We’ve always launched new markets with Black Butte Porter and Mirror Pond Pale Ale, and usually just draft. But we had a lot of people on the off-premise side wanting our beer in the market so we brought in the 22 oz bottles of Black Butte and Mirror Pond. We’ll release six-packs of porter and pale and probably Twilight, our summer seasonal, in Minnesota come June. And from there we’ll probably go to our next seasonal and add Inversion IPA and Green Lakes Organic Ale. We’ll also keep throwing the Bond Street Reserve Series bombers out here because we realize that it’s an educated market and people want that sort of thing. We just finished packaging Hop Henge so we sent a couple palates of that and will probably send some more in the next truck. The next one after Hop Henge is our Hop in the Dark Cascadian Dark Ale (aka black IPA). These beers are called the bond street series because our original brewpub in Bend is on Bond Street and that’s where these beers originated.
Hop Henge
Hop Henge is an 8.75% IPA with 95 IBUs of bitterness. We call it an “experimental IPA” because we tweak it every year to get more and bigger and better hop flavors. We also use proprietary hop products that no one else has access to. Our brewmaster, Larry Sidor, was in the hop industry selling hops for ten or twelve years before he came to Deschutes so he knows hops inside and out. He has the hop companies create specific products that nobody else has and one of those is in that beer. We also just try to innovate and keep putting the hops into the beer in different ways. For Hop Henge, hops are added at eight different times in the process. We used whole flower hops, there’s extract in there, there are pellet hops, and there are proprietary hop products, Cascades, Centennials, Citra, and some other hops. We carried 800 lbs of hops up forty-six steps to the tops of our 700-barrel fermenters to drop them into the batch. That was 800 lbs just for two tanks. There are just shy of ten pounds of hops per barrel. Being an American IPA we’re going for high bitterness and big hop aroma, but we still want a drinkable and balanced beer. If it’s too over the top with just bitterness there will be people who can drink one or maybe two, but they’re not going to come back for a whole lot more. So it’s a well balanced beer. It’s high IBUs and full bodied.
The Brewery
Deschutes started as a brewpub in Bend in 1988. In 1993 we opened up a production facility. We opened another brewpub in Portland two years ago. The brewpubs are our pilot systems. We have brewers at each place that get to do whatever they want. They are the ones leading the charge on developing the next brand. Our brewmaster has been brewing beer for thirty years and comes to it from the hop industry. He also owned a vineyard and made wines, so he knows what he’s doing when it comes to fermentation, hops, and beer. We started out doing English ales, but we’ve since branched out. We’re experimenting with a “wheat” beer made from spelt instead of wheat malt. We make a very limited batch sour Flanders red style beer every year.

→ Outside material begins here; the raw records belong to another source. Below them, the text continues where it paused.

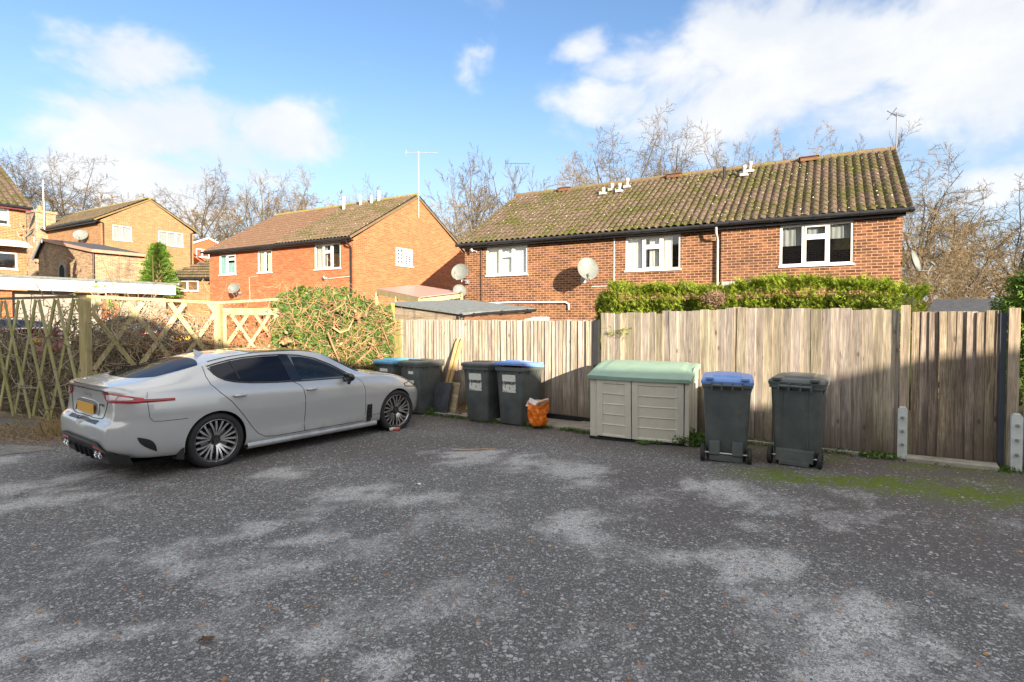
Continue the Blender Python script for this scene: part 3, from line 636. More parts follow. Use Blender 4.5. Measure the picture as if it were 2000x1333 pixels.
satellite_dish('large grey satellite dish beside the middle window of the brown brick terrace', H2W(mh, 4.95, -.62, 3.12), 7, 20, .64, .72, .1, (0, .55, -.3))
satellite_dish('upper of the two satellite dishes at the left corner of the brown brick terrace', H2W(mh, .16, -.52, 3.22), -18, 20, .62, .60, .42, (.1, .42, -.3))
satellite_dish('smaller lower satellite dish above the felt shed roof at the terrace corner', H2W(mh, .12, -.52, 2.56), 18, 20, .46, .46, .3, (.0, .45, -.2))
satellite_dish('rusty satellite dish seen side on at the right end of the brown brick terrace', (9.72, 13.42, 3.0), 40, 15, .50, .52, .35, (-.1, .3, -.2))
def aerial(label, loc, h, heading, L=.95, mast=.018, tilt=0, mat='metal'):
    a = thing('tv_aerial', label, 'aerial', loc, R(heading), 'tv aerials'); m_ = MB(); m_.tube([(0, 0, 0), (0, 0, h)], mast, 8); m_.build('mast', M[mat], a, smooth=40)
    b = MB(); s = math.tan(R(tilt)); b.tube([(-L * .4, 0, h - .06), (L * .6, 0, h - .06 + s * L)], .010, 6)
    k = 0; x = -L * .3
    while x < L * .58: b.tube([(x, -.10 + .03 * (x / L), h - .04 + s * (x + L * .4)), (x, .10 - .03 * (x / L), h - .04 + s * (x + L * .4))], .004, 4); x += .085
    b.tube([(-L * .4, -.14, h + .07), (-L * .4, 0, h - .06), (-L * .4, -.14, h - .19)], .012, 5); b.tube([(-L * .4, .14, h + .07), (-L * .4, 0, h - .06), (-L * .4, .14, h - .19)], .012, 5)
    b.build('antenna', M[mat], a); return a
aerial('dark tv aerial on a mast at the right gable end of the brown brick terrace', H2W(mh, LW + .2, 4.05, 5.7), 2.15, 25, .6, .014, 0, 'mast_dark')
aerial('thin aerial mast behind the left end of the mossy roof', (.15, 25.0, 5.5), 3.1, 0, 1.1, .009, 0, 'mast_dark')

# ------------------------------------------------------------------ orange house
oh = thing('orange_brick_house', 'orange brick gabled house with brown and mossy roof in the middle distance', 'house', (-6.57, 23.0, 0), math.atan2(-.504, .864))
EV2 = 4.93; RZ2 = 7.38; D2 = 4.08; L2 = 10.15
w1 = (L2 - 9.31, L2 - 7.96, 3.74, 4.74); w2 = (L2 - 6.28, L2 - 5.25, 3.73, 4.77); w3 = (L2 - 2.36, L2 - .76, 3.72, 4.80)
wl = MB(); wl.wall((-L2, 0, 0), X, -1, EV2 - .02, L2, [w1, w2, w3]); 
wl.wall((0, 0, 0), Y, -1, EV2, 2 * D2, [(2.57, 3.73, 4.02, 4.84)]) ; wl.poly([(0, 0, EV2), (0, 2 * D2, EV2), (0, D2, RZ2 - .05)])
wl.poly([(-L2, 0, -1), (-L2, 0, EV2), (-L2, D2, RZ2 - .05), (-L2, 2 * D2, EV2), (-L2, 2 * D2, -1)]); wl.poly([(-L2, 2 * D2, -1), (-L2, 2 * D2, EV2), (0, 2 * D2, EV2), (0, 2 * D2, -1)])
wl.build('wall', M['brick_orange'], oh)
s2 = Vector((0, D2 + .3, RZ2 - EV2 + .08)); rf = MB(); add_roof(rf, (-L2 - .15, -.30, EV2 + .02), X, s2, 5.6, s2.length, .16, .012, .33, .024, 4); ro1 = rf.build('roof', M['roof_brown'], oh, smooth=50, label='brown tiled half of the roof')
rf = MB(); add_roof(rf, (-L2 + 5.45, -.30, EV2 + .03), X, s2, L2 - 5.45 + .06, s2.length, .205, .024, .33, .026); ro2 = rf.build('roof', M['roof_mid'], oh, smooth=50, label='mossy pantile half of the roof')
sb = Vector((0, -(D2 + .3), RZ2 - EV2 + .08)); rf = MB(); add_roof(rf, (.06, 2 * D2 + .3, EV2 + .02), -X, sb, L2 + .2, sb.length, .6, .02, .66, .02, 4); rf.build('roof', M['roof_mid'], oh, smooth=50)
rg = MB(); rg.tube([(-L2 - .15, D2, RZ2 + .07), (.06, D2, RZ2 + .09)], .09, 10); rg.build('ridge', simple('mossy ridge', (.24, .20, .06), .9, var=.3), ro2, smooth=50)
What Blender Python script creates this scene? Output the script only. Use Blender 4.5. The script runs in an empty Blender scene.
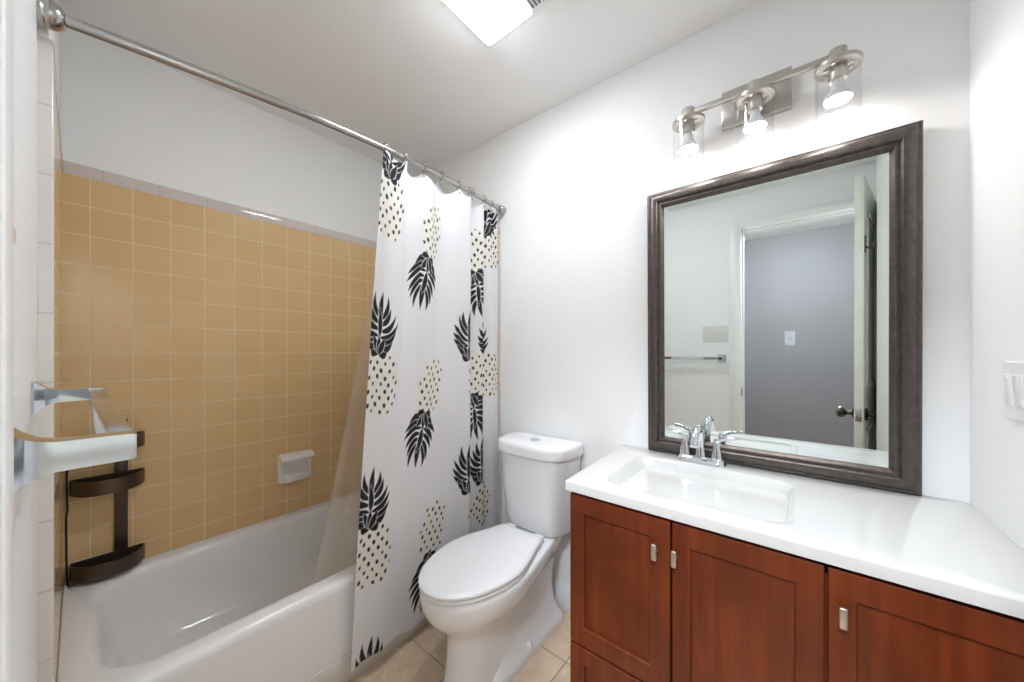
import bpy, bmesh, math, random
import numpy as np
from mathutils import Vector, Matrix

C = bpy.context.scene.collection
S = bpy.context.scene
PI = math.pi
random.seed(4)

# ------------------------------------------------------------------ camera, world, exposure
cam_data = bpy.data.cameras.new('camera')
cam = bpy.data.objects.new('camera', cam_data); C.objects.link(cam)
FPX = 353.5                                   # focal length in pixels of the 1024 px wide frame
YAW = math.atan(288 / FPX)
cam.location = (0, 0, 1.222)
cam.rotation_euler = (PI / 2, 0, YAW)
cam_data.sensor_width = 36
cam_data.lens = 36 * FPX / 1024
cam_data.shift_y = (352 - 341) / 1024
cam_data.clip_start = 0.01
S.camera = cam

world = bpy.data.worlds.new('world'); S.world = world
world.use_nodes = True
world.node_tree.nodes['Background'].inputs[0].default_value = (0.9, 0.95, 1, 1)
world.node_tree.nodes['Background'].inputs[1].default_value = 0.3

S.view_settings.view_transform = 'Standard'
S.view_settings.look = 'None'
S.view_settings.gamma = 1
S.view_settings.use_curve_mapping = False
S.view_settings.exposure = 0.66
BULB, LENS, HALL_FILL = 70.0, 29.5, 150.0          # light of the vanity bulbs, the ceiling fitting, the added hall fill lamp

# ------------------------------------------------------------------ room dimensions (metres)
XT, YM, XR, ZC = -2.057, 1.468, 0.343, 2.42   # tiled wall, mirror wall, right wall, ceiling
YW = -0.035                                   # tiled end wall of the tub alcove
XE = -1.283                                   # where that tile build-up ends
ZT = 1.913                                    # top of the tiling
TP = 0.109                                    # tile pitch


# ------------------------------------------------------------------ helpers: nodes
def lin(r, g, b):
    def f(c):
        c /= 255
        return c / 12.92 if c <= 0.04045 else ((c + 0.055) / 1.055) ** 2.4
    return (f(r), f(g), f(b), 1)


def mat(name, col=(200, 200, 200), rough=0.5, metal=0.0, **kw):
    m = bpy.data.materials.new(name); m.use_nodes = True
    b = m.node_tree.nodes['Principled BSDF']
    b.inputs['Base Color'].default_value = lin(*col)
    b.inputs['Roughness'].default_value = rough
    b.inputs['Metallic'].default_value = metal
    for k, v in kw.items():
        b.inputs[k.replace('_', ' ')].default_value = v
    return m


class NT:
    def __init__(s, m):
        s.t = m.node_tree; s.b = s.t.nodes['Principled BSDF']

    def n(s, kind, **kw):
        x = s.t.nodes.new(kind)
        for k, v in kw.items():
            setattr(x, k, v)
        return x

    def l(s, a, b):
        s.t.links.new(a, b)

    def mixc(s, fac, a, b):
        x = s.n('ShaderNodeMix', data_type='RGBA')
        if hasattr(fac, 'links'): s.l(fac, x.inputs[0])
        else: x.inputs[0].default_value = fac
        for i, v in ((6, a), (7, b)):
            if hasattr(v, 'links'): s.l(v, x.inputs[i])
            else: x.inputs[i].default_value = v
        return x.outputs[2]

    def noise(s, scale, detail=2, vec=None, rough=0.5):
        x = s.n('ShaderNodeTexNoise'); x.inputs['Scale'].default_value = scale
        x.inputs['Detail'].default_value = detail; x.inputs['Roughness'].default_value = rough
        if vec is not None: s.l(vec, x.inputs['Vector'])
        return x.outputs[0]

    def pos(s):
        return s.n('ShaderNodeNewGeometry').outputs['Position']

    def ramp(s, fac, p0, p1):
        x = s.n('ShaderNodeMapRange'); s.l(fac, x.inputs[0])
        x.inputs[1].default_value = p0; x.inputs[2].default_value = p1
        return x.outputs[0]

    def bump(s, h, strength, dist=0.002, normal=None):
        x = s.n('ShaderNodeBump'); x.inputs['Strength'].default_value = strength
        x.inputs['Distance'].default_value = dist
        s.l(h, x.inputs['Height'])
        if normal is not None: s.l(normal, x.inputs['Normal'])
        s.l(x.outputs[0], s.b.inputs['Normal'])
        return x.outputs[0]


def plaster(name, col, scale=95, strength=0.25, rough=0.55):
    m = mat(name, col, rough); t = NT(m); p = t.pos()
    a = t.noise(scale, 3, p)
    t.bump(t.ramp(a, 0.35, 0.68), strength, 0.003)
    return m


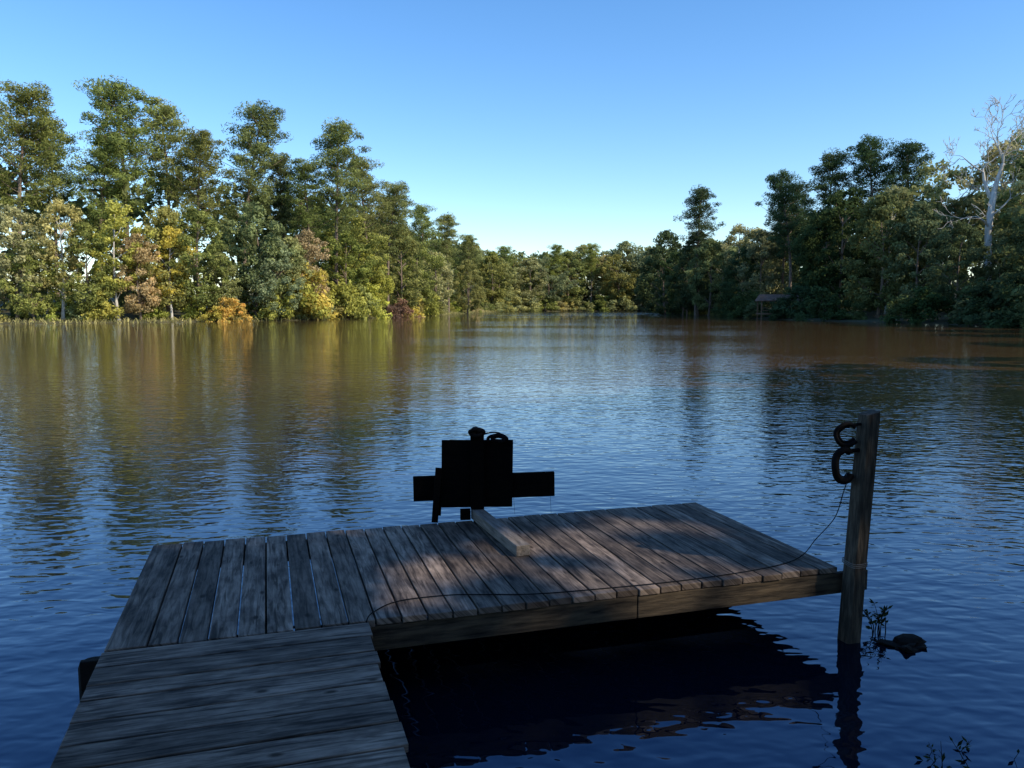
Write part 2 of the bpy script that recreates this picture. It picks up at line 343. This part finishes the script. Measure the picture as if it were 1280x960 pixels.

We’re in 15 states including Minnesota. The goal is to be in all 50 states in the next ten years. Our constraint now is fermentation tanks. We may have to drop a few more tanks to increase capacity before we can open up another state. We outgrew the fifty-barrel brew house so we put in a system that does hundred-and-thirty-barrel batches. With our old brew house we were brewing twenty-four-seven almost seven days a week. We pushed passed what we thought capacity was with that brew house before we put the new brew house in. Now everything is mostly brewed on the new system with some of the specialty stuff still being done on the older system. We are always just trying to improve the process and have the best equipment that we need to brew the best beer in the world.